Forse però devo molto anche ad una persona che mi aveva preparato nell’animo facendomi vivere tutte queste sensazioni nel suo romanzo, Lorenza Pieri, di cui ho letto circa un mese prima di venire al Giglio “Isole minori”, e che vorrei ringraziare di cuore, ma non so come, chissà, forse attraverso questo strumento di lettura telematico...

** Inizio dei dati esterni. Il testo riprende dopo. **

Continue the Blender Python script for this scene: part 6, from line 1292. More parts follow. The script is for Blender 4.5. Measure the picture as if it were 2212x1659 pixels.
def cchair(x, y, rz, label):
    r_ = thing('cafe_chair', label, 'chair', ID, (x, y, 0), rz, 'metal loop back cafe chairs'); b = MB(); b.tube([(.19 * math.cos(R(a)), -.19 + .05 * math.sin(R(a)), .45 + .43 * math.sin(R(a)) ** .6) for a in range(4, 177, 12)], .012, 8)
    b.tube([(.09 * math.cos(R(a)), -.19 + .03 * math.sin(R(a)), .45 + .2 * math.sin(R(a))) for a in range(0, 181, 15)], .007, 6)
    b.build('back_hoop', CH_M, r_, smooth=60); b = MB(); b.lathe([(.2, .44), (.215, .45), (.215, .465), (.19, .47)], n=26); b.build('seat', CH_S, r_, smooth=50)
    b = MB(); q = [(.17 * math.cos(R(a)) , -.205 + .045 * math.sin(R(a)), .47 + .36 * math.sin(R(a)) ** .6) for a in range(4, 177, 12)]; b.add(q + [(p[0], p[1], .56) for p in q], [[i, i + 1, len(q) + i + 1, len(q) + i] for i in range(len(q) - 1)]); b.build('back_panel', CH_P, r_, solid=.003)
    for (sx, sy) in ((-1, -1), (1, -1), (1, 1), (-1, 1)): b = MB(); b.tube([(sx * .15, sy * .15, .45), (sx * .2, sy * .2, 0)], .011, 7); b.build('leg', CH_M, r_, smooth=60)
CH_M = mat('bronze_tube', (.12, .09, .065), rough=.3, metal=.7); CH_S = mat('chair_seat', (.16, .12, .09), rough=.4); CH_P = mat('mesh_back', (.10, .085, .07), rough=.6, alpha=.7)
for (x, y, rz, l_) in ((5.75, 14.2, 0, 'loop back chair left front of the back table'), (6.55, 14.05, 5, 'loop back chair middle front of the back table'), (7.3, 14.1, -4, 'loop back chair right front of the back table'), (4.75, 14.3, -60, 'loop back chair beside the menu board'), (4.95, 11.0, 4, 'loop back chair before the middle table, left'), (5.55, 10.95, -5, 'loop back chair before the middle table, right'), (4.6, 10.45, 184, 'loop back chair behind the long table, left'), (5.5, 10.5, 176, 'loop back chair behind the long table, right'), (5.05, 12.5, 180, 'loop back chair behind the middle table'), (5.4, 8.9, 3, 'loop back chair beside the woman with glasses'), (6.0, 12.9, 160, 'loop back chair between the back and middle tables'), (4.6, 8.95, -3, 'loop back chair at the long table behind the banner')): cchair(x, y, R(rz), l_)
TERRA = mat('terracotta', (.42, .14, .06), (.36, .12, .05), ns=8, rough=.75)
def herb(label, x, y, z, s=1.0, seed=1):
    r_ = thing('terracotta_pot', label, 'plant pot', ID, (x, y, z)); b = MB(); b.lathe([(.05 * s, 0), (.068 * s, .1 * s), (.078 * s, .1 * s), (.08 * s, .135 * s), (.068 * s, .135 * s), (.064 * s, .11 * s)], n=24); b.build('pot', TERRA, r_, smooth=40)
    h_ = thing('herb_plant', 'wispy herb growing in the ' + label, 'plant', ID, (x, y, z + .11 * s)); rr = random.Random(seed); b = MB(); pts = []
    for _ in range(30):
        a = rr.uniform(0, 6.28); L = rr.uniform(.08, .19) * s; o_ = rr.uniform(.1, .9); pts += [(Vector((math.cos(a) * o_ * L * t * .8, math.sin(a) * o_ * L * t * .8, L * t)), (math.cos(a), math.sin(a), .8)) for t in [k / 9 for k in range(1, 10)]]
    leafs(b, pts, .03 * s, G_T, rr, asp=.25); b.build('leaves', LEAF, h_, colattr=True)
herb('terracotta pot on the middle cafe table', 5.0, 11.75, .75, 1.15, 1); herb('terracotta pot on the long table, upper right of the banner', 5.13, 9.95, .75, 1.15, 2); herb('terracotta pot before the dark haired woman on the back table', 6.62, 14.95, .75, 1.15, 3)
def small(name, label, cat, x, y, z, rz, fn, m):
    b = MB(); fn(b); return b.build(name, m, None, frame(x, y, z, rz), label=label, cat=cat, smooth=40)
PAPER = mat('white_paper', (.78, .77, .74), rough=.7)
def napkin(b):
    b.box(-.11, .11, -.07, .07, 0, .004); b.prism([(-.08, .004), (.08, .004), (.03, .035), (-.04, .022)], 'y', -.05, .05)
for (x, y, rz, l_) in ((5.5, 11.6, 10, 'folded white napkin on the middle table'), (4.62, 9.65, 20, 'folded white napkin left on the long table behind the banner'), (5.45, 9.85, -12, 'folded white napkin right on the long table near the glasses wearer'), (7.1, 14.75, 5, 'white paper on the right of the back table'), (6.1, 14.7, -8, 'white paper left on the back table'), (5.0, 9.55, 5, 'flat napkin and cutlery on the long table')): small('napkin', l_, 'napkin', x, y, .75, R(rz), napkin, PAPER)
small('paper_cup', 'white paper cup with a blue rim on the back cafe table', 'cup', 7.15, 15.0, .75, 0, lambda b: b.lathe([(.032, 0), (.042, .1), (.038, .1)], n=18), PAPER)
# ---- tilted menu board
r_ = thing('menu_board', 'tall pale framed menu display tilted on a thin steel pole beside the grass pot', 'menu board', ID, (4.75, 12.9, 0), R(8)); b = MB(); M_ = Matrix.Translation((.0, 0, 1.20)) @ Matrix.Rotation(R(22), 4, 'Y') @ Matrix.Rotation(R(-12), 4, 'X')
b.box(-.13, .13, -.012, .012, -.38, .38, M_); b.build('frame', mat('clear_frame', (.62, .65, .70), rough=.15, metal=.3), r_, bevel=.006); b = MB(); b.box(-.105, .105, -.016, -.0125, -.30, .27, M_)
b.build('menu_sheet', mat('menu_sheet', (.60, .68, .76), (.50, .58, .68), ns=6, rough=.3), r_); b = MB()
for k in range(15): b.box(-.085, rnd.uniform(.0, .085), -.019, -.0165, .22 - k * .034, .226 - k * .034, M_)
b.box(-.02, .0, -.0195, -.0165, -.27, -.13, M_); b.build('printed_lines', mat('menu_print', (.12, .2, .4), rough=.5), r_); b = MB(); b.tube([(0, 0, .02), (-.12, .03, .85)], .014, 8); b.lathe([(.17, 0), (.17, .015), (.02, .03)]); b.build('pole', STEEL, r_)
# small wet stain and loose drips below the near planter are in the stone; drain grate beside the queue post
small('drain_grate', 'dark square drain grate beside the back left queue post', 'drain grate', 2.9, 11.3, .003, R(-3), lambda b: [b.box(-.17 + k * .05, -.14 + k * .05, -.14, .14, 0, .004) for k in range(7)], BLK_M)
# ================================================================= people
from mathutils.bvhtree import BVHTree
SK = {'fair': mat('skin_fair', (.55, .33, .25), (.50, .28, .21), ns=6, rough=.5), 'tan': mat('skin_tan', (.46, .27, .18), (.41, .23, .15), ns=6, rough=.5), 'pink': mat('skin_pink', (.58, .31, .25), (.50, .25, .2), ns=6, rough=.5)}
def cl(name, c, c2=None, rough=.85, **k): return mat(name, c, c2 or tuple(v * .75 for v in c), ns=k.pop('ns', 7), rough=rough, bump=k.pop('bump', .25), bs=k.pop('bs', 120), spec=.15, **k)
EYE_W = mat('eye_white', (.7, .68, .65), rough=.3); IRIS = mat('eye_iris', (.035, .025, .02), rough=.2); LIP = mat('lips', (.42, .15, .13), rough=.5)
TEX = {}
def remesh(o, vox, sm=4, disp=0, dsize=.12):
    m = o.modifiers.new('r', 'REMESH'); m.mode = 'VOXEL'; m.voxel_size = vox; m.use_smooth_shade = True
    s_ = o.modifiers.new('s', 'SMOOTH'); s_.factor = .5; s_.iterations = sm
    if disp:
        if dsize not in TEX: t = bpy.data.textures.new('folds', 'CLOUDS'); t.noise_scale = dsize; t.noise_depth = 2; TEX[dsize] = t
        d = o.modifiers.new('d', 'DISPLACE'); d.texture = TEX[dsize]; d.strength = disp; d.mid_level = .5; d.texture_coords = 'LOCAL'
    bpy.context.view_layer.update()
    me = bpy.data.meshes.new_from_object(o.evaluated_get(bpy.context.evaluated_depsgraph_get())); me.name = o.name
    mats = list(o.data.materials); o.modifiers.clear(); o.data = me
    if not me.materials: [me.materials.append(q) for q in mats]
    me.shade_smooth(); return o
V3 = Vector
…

Vorrei ringraziarla di avermi fatto entrare nel suo mondo dell’infanzia, lo stesso che ricordo io, degli anni 70 e 80, il mondo della sua Teresa, fatto di semplici ma fortissime tinte di colori, sapori, odori, suoni, amori giovanili, cose non dette mai abbastanza, di silenzi capiti allora solo dalla natura che ti circonda, ma che negli anni vengono fuori come una verità che era già scritta, anche se nessuno l’aveva voluta sentire, da una secondogenita tranquilla, come molti secondogeniti, come sono anch’io, che correvo per i campi delle colline del Chianti, come lei correva, e si sbuccicava dappertutto, sugli scogli del Giglio, un mondo eterno, e sempre presente in noi, anche se sono passate decine di anni di storia, anche se siamo diventati genitori e siamo presi da faccende seriose come il lavoro degli adulti...

Un mondo che ho trovato lì ad aspettarci, a fine luglio, come se ci aspettasse da tempo, un mondo assolutamente reale, e non presente solo nella fantasia, tant’è che ho trovato dal vivo subito alcuni personaggi i cui nomi erano citati nelle cronache numerose dei giorni della Costa Concordia, anche da parte della stessa scrittrice; e immagino che anche lei, che vive in America, si senta avvolta da quest’atmosfera accogliente ogni volta che torna, ma anche ogni volta che va, e ogni volta che, in qualsiasi parte del mondo si trovi, si soffermi un attimo a percepire dentro di se’ la presenza costante di questo piccolo mondo assolutamente completo.

Grazie all’Isola e ai Gigliesi, e ... a presto !!!